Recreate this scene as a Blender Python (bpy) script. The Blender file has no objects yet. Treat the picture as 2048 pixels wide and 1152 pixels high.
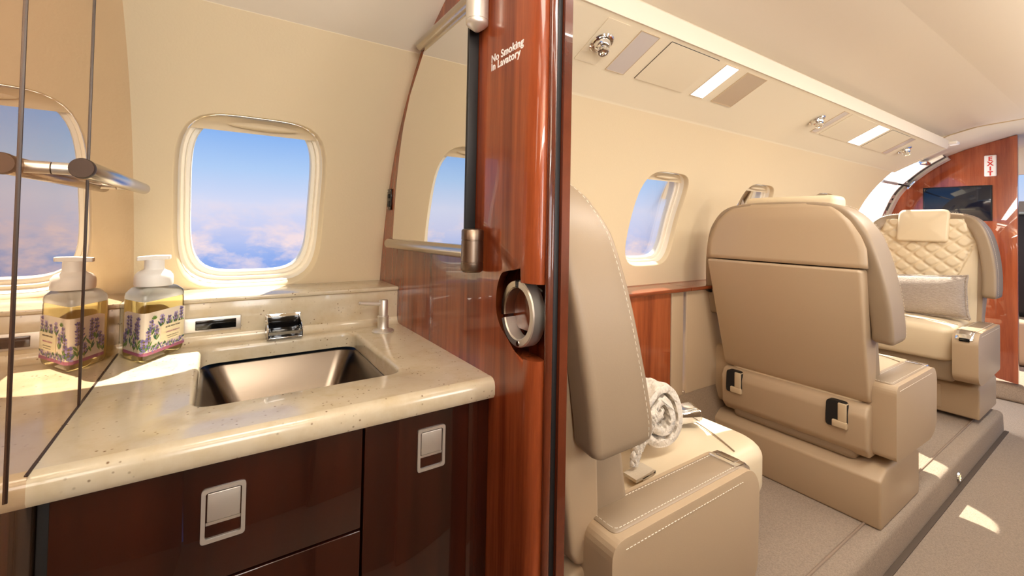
import bpy, bmesh, math, random
import numpy as np
from mathutils import Vector, Matrix
random.seed(7)
SC = bpy.context.scene
COL = SC.collection
R = math.radians

# ------------------------------------------------------------------ camera
cam_d = bpy.data.cameras.new('camera')
cam = bpy.data.objects.new('camera', cam_d); COL.objects.link(cam)
yaw, pitch, roll = R(33.835), R(1.1417), R(1.1053)
fw = Vector((math.sin(yaw)*math.cos(pitch), math.cos(yaw)*math.cos(pitch), math.sin(pitch)))
r0 = Vector((math.cos(yaw), -math.sin(yaw), 0)); u0 = r0.cross(fw)
rt = math.cos(roll)*r0 + math.sin(roll)*u0
up = -math.sin(roll)*r0 + math.cos(roll)*u0
CAMZ = 1.08
m = Matrix((rt, up, -fw)).transposed().to_4x4(); m.translation = (0, 0, CAMZ)
cam.matrix_world = m
cam_d.sensor_width = 36; cam_d.lens = 36*875.94/2048
cam_d.shift_y = -(576-434.05)/2048
cam_d.clip_start = .02; cam_d.clip_end = 500
SC.camera = cam
SC.view_settings.view_transform = 'Standard'; SC.view_settings.look = 'None'
SC.view_settings.gamma = 1; SC.view_settings.use_curve_mapping = False
SC.view_settings.exposure = 0.3
try:
    SC.cycles.max_bounces = 10; SC.cycles.diffuse_bounces = 5; SC.cycles.glossy_bounces = 5
    SC.cycles.transparent_max_bounces = 16; SC.cycles.caustics_reflective = False; SC.cycles.caustics_refractive = False
    SC.cycles.sample_clamp_indirect = 6; SC.cycles.use_denoising = True
except Exception: pass

def lin(c):
    return tuple(((x/255)/12.92 if x/255 <= .04045 else ((x/255+.055)/1.055)**2.4) for x in c)

# ------------------------------------------------------------------ sky (above the clouds)
w = bpy.data.worlds.new('sky'); SC.world = w; w.use_nodes = True
nt = w.node_tree; nt.nodes.clear()
def N(nt, t, **kw):
    n = nt.nodes.new(t)
    for k, v in kw.items(): setattr(n, k, v)
    return n
out = N(nt, 'ShaderNodeOutputWorld'); bg = N(nt, 'ShaderNodeBackground')
tc = N(nt, 'ShaderNodeTexCoord'); sep = N(nt, 'ShaderNodeSeparateXYZ')
nt.links.new(tc.outputs['Generated'], sep.inputs[0])
mr = N(nt, 'ShaderNodeMapRange'); mr.inputs[1].default_value = -.2; mr.inputs[2].default_value = .4
nt.links.new(sep.outputs[2], mr.inputs[0])
cr = N(nt, 'ShaderNodeValToRGB'); nt.links.new(mr.outputs[0], cr.inputs[0])
stops = [(0, (70, 130, 222)), (.14, (104, 152, 232)), (.22, (150, 178, 238)), (.31, (206, 210, 242)), (.39, (214, 220, 246)), (.50, (176, 206, 246)), (.70, (104, 162, 238)), (1, (168, 194, 234))]
el = cr.color_ramp.elements
while len(el) < len(stops): el.new(.5)
for e, (p, c) in zip(el, stops): e.position = p; e.color = (*lin(c), 1)
mp = N(nt, 'ShaderNodeMapping'); mp.inputs['Scale'].default_value = (1, 1, 1.9)
nt.links.new(tc.outputs['Generated'], mp.inputs[0])
nz = N(nt, 'ShaderNodeTexNoise'); nz.inputs['Scale'].default_value = 11; nz.inputs['Detail'].default_value = 10; nz.inputs['Roughness'].default_value = .6
nt.links.new(mp.outputs[0], nz.inputs[0])
# clouds only in a band below the horizon line
band = N(nt, 'ShaderNodeValToRGB'); nt.links.new(mr.outputs[0], band.inputs[0])
be = band.color_ramp.elements
be[0].position = .10; be[0].color = (0, 0, 0, 1); be[1].position = .23; be[1].color = (1, 1, 1, 1)
e = be.new(.31); e.color = (.9, .9, .9, 1); e = be.new(.42); e.color = (0, 0, 0, 1)
th = N(nt, 'ShaderNodeMapRange'); th.inputs[1].default_value = .44; th.inputs[2].default_value = .62
nt.links.new(nz.outputs[0], th.inputs[0])
mu = N(nt, 'ShaderNodeMath', operation='MULTIPLY'); nt.links.new(th.outputs[0], mu.inputs[0]); nt.links.new(band.outputs[0], mu.inputs[1])
mx = N(nt, 'ShaderNodeMix', data_type='RGBA'); nt.links.new(mu.outputs[0], mx.inputs[0])
nt.links.new(cr.outputs[0], mx.inputs[6]); mx.inputs[7].default_value = (*lin((248, 226, 228)), 1)
nt.links.new(mx.outputs[2], bg.inputs[0]); bg.inputs[1].default_value = .82
nt.links.new(bg.outputs[0], out.inputs[0])

# ------------------------------------------------------------------ sun, daylight and added fill lamps
def light(name, kind, loc, target, energy, color=(1, 1, 1), sx=.2, sy=.2):
    l = bpy.data.lights.new(name, kind); o = bpy.data.objects.new(name, l); COL.objects.link(o)
    l.energy = energy; l.color = color; o.location = loc
    d = Vector(target)-Vector(loc)
    o.rotation_euler = d.to_track_quat('-Z', 'Y').to_euler()
    if kind == 'AREA': l.shape = 'RECTANGLE'; l.size = sx; l.size_y = sy
    return o
SUN = Vector((-.35, -.50, -.80)).normalized()
s = light('sun', 'SUN', -SUN*5, (0, 0, 0), 11, (1, .93, .8)); s.data.angle = R(.55)
DAY = (1, .97, .93); WARM = (1, .95, .88)
for i, x in enumerate((.735, 1.40, 2.07, 2.74)):
    light('window_daylight', 'AREA', (x, -.47, 1.11), (x, 1, 1.2), 2.6, DAY, .24, .33)
light('lavatory_window_daylight', 'AREA', (.064, -.47, 1.11), (.064, 1, 1.15), 2.4, DAY, .24, .33)
light('door_daylight', 'AREA', (3.68, 1.45, 1.15), (3.5, 0, .8), 22, DAY, .6, .6)
light('added_hangar_fill', 'AREA', (11.5, 4.2, 5.5), (14, 4.1, 2), 900, (1, 1, 1), 2, 2)  # added lamp, only there to whiten the hangar wall beyond the doorway
light('added_cabin_fill', 'AREA', (1.9, .22, 1.625), (1.9, .22, 0), 15, WARM, 2.6, .12)  # added downlight that brightens the cabin, no visible fitting
light('added_cabin_uplight', 'AREA', (1.85, .07, 1.58), (1.85, .33, 1.75), 7, WARM, 2.7, .05)  # uplight added to brighten the ceiling; the real cove is unlit
light('added_lavatory_uplight', 'AREA', (.10, -.16, 1.34), (.10, .26, 1.85), 4.6, (1, .95, .88), .4, .10)  # added strip, out of view, aimed up to brighten the lavatory ceiling
light('added_lavatory_fill', 'AREA', (.10, .22, 1.575), (.12, .45, 0), 2.2, (1, .92, .80), .25, .25)  # unseen lamp added to lift the lavatory walls and partition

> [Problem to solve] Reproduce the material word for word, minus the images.

> [Exercise result]
Recreate this scene as a Blender Python (bpy) script. The Blender file has no objects yet. Treat the picture as 2048 pixels wide and 1152 pixels high.
import bpy, bmesh, math, random
import numpy as np
from mathutils import Vector, Matrix
random.seed(7)
SC = bpy.context.scene
COL = SC.collection
R = math.radians

# ------------------------------------------------------------------ camera
cam_d = bpy.data.cameras.new('camera')
cam = bpy.data.objects.new('camera', cam_d); COL.objects.link(cam)
yaw, pitch, roll = R(33.835), R(1.1417), R(1.1053)
fw = Vector((math.sin(yaw)*math.cos(pitch), math.cos(yaw)*math.cos(pitch), math.sin(pitch)))
r0 = Vector((math.cos(yaw), -math.sin(yaw), 0)); u0 = r0.cross(fw)
rt = math.cos(roll)*r0 + math.sin(roll)*u0
up = -math.sin(roll)*r0 + math.cos(roll)*u0
CAMZ = 1.08
m = Matrix((rt, up, -fw)).transposed().to_4x4(); m.translation = (0, 0, CAMZ)
cam.matrix_world = m
cam_d.sensor_width = 36; cam_d.lens = 36*875.94/2048
cam_d.shift_y = -(576-434.05)/2048
cam_d.clip_start = .02; cam_d.clip_end = 500
SC.camera = cam
SC.view_settings.view_transform = 'Standard'; SC.view_settings.look = 'None'
SC.view_settings.gamma = 1; SC.view_settings.use_curve_mapping = False
SC.view_settings.exposure = 0.3
try:
    SC.cycles.max_bounces = 10; SC.cycles.diffuse_bounces = 5; SC.cycles.glossy_bounces = 5
    SC.cycles.transparent_max_bounces = 16; SC.cycles.caustics_reflective = False; SC.cycles.caustics_refractive = False
    SC.cycles.sample_clamp_indirect = 6; SC.cycles.use_denoising = True
except Exception: pass

def lin(c):
    return tuple(((x/255)/12.92 if x/255 <= .04045 else ((x/255+.055)/1.055)**2.4) for x in c)

# ------------------------------------------------------------------ sky (above the clouds)
w = bpy.data.worlds.new('sky'); SC.world = w; w.use_nodes = True
nt = w.node_tree; nt.nodes.clear()
def N(nt, t, **kw):
    n = nt.nodes.new(t)
    for k, v in kw.items(): setattr(n, k, v)
    return n
out = N(nt, 'ShaderNodeOutputWorld'); bg = N(nt, 'ShaderNodeBackground')
tc = N(nt, 'ShaderNodeTexCoord'); sep = N(nt, 'ShaderNodeSeparateXYZ')
nt.links.new(tc.outputs['Generated'], sep.inputs[0])
mr = N(nt, 'ShaderNodeMapRange'); mr.inputs[1].default_value = -.2; mr.inputs[2].default_value = .4
nt.links.new(sep.outputs[2], mr.inputs[0])
cr = N(nt, 'ShaderNodeValToRGB'); nt.links.new(mr.outputs[0], cr.inputs[0])
stops = [(0, (70, 130, 222)), (.14, (104, 152, 232)), (.22, (150, 178, 238)), (.31, (206, 210, 242)), (.39, (214, 220, 246)), (.50, (176, 206, 246)), (.70, (104, 162, 238)), (1, (168, 194, 234))]
el = cr.color_ramp.elements
while len(el) < len(stops): el.new(.5)
for e, (p, c) in zip(el, stops): e.position = p; e.color = (*lin(c), 1)
mp = N(nt, 'ShaderNodeMapping'); mp.inputs['Scale'].default_value = (1, 1, 1.9)
nt.links.new(tc.outputs['Generated'], mp.inputs[0])
nz = N(nt, 'ShaderNodeTexNoise'); nz.inputs['Scale'].default_value = 11; nz.inputs['Detail'].default_value = 10; nz.inputs['Roughness'].default_value = .6
nt.links.new(mp.outputs[0], nz.inputs[0])
# clouds only in a band below the horizon line
band = N(nt, 'ShaderNodeValToRGB'); nt.links.new(mr.outputs[0], band.inputs[0])
be = band.color_ramp.elements
be[0].position = .10; be[0].color = (0, 0, 0, 1); be[1].position = .23; be[1].color = (1, 1, 1, 1)
e = be.new(.31); e.color = (.9, .9, .9, 1); e = be.new(.42); e.color = (0, 0, 0, 1)
th = N(nt, 'ShaderNodeMapRange'); th.inputs[1].default_value = .44; th.inputs[2].default_value = .62
nt.links.new(nz.outputs[0], th.inputs[0])
mu = N(nt, 'ShaderNodeMath', operation='MULTIPLY'); nt.links.new(th.outputs[0], mu.inputs[0]); nt.links.new(band.outputs[0], mu.inputs[1])
mx = N(nt, 'ShaderNodeMix', data_type='RGBA'); nt.links.new(mu.outputs[0], mx.inputs[0])
nt.links.new(cr.outputs[0], mx.inputs[6]); mx.inputs[7].default_value = (*lin((248, 226, 228)), 1)
nt.links.new(mx.outputs[2], bg.inputs[0]); bg.inputs[1].default_value = .82
nt.links.new(bg.outputs[0], out.inputs[0])

# ------------------------------------------------------------------ sun, daylight and added fill lamps
def light(name, kind, loc, target, energy, color=(1, 1, 1), sx=.2, sy=.2):
    l = bpy.data.lights.new(name, kind); o = bpy.data.objects.new(name, l); COL.objects.link(o)
    l.energy = energy; l.color = color; o.location = loc
    d = Vector(target)-Vector(loc)
    o.rotation_euler = d.to_track_quat('-Z', 'Y').to_euler()
    if kind == 'AREA': l.shape = 'RECTANGLE'; l.size = sx; l.size_y = sy
    return o
SUN = Vector((-.35, -.50, -.80)).normalized()
s = light('sun', 'SUN', -SUN*5, (0, 0, 0), 11, (1, .93, .8)); s.data.angle = R(.55)
DAY = (1, .97, .93); WARM = (1, .95, .88)
for i, x in enumerate((.735, 1.40, 2.07, 2.74)):
    light('window_daylight', 'AREA', (x, -.47, 1.11), (x, 1, 1.2), 2.6, DAY, .24, .33)
light('lavatory_window_daylight', 'AREA', (.064, -.47, 1.11), (.064, 1, 1.15), 2.4, DAY, .24, .33)
light('door_daylight', 'AREA', (3.68, 1.45, 1.15), (3.5, 0, .8), 22, DAY, .6, .6)
light('added_hangar_fill', 'AREA', (11.5, 4.2, 5.5), (14, 4.1, 2), 900, (1, 1, 1), 2, 2)  # added lamp, only there to whiten the hangar wall beyond the doorway
light('added_cabin_fill', 'AREA', (1.9, .22, 1.625), (1.9, .22, 0), 15, WARM, 2.6, .12)  # added downlight that brightens the cabin, no visible fitting
light('added_cabin_uplight', 'AREA', (1.85, .07, 1.58), (1.85, .33, 1.75), 7, WARM, 2.7, .05)  # uplight added to brighten the ceiling; the real cove is unlit
light('added_lavatory_uplight', 'AREA', (.10, -.16, 1.34), (.10, .26, 1.85), 4.6, (1, .95, .88), .4, .10)  # added strip, out of view, aimed up to brighten the lavatory ceiling
light('added_lavatory_fill', 'AREA', (.10, .22, 1.575), (.12, .45, 0), 2.2, (1, .92, .80), .25, .25)  # unseen lamp added to lift the lavatory walls and partition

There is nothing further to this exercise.